In response to my March 1 blog, Joe Lyons gets it almost right, when he writes: “Making brokers adhere to a fiduciary standard is akin to making a GM car salesperson disclose to a buyer that the Toyota guy down the street has a better car at a cheaper price. The only disclosure that should be required is; ‘I am not a fiduciary, and have no obligation to act in your best interest.’ An RIA rep would claim that he/she is a fiduciary. Then let the client decide whom to deal with.”
While they both got huge government bailouts, the difference between the auto industry and the financial services industry is that car salesmen don’t hold themselves out as auto advisors, car consultants, or purchasing planners: From the nature of the relationship from the beginning, it’s pretty clear whom the car salesperson is working for—and it ain’t the car buyer. So people looking to buy a new car understand that unless they are, like Toby Keith, just a “Ford Man,” they probably want to visit other car dealers to see what other automakers are offering. When we’re going to buy a car, few of us don’t get the whole caveat emptor thing.

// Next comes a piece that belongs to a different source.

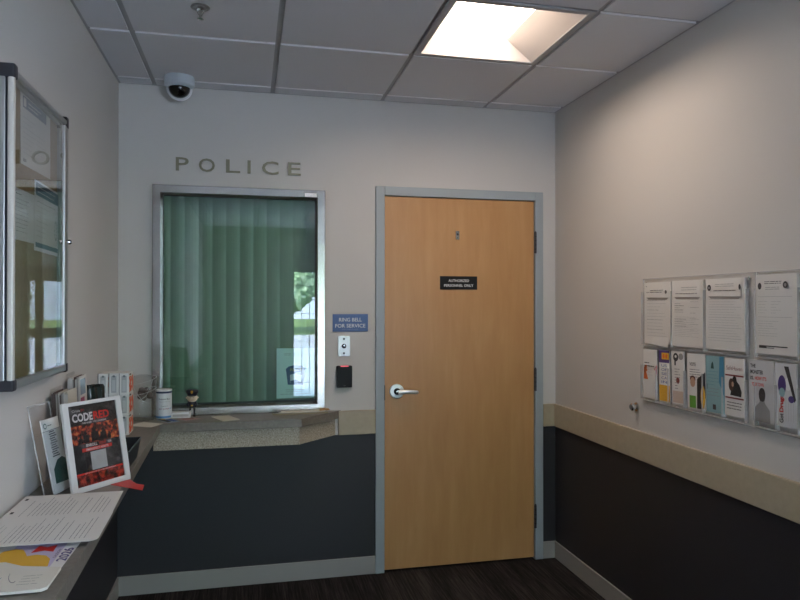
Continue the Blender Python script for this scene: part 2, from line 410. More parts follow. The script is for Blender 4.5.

But financial services is different—mostly because the Wall Street brokerage firms have spent billions for as long as I can remember to convince the public that their brokers are, in fact, trusted advisors. That’s one aspect of the fiduciary debate that’s gets swept under the rug, even by seemingly objective sources such as the Rand folks who conducted the SEC survey: It’s no accident that consumers are confused about the duties of brokers. So when SIFMA and the FSI and NAIFA all argue that a fiduciary standard for brokers will hurt their business, what they are really saying between the lines is that if retail customers knew that brokers were really sales people, they wouldn’t buy nearly as much financial product from them.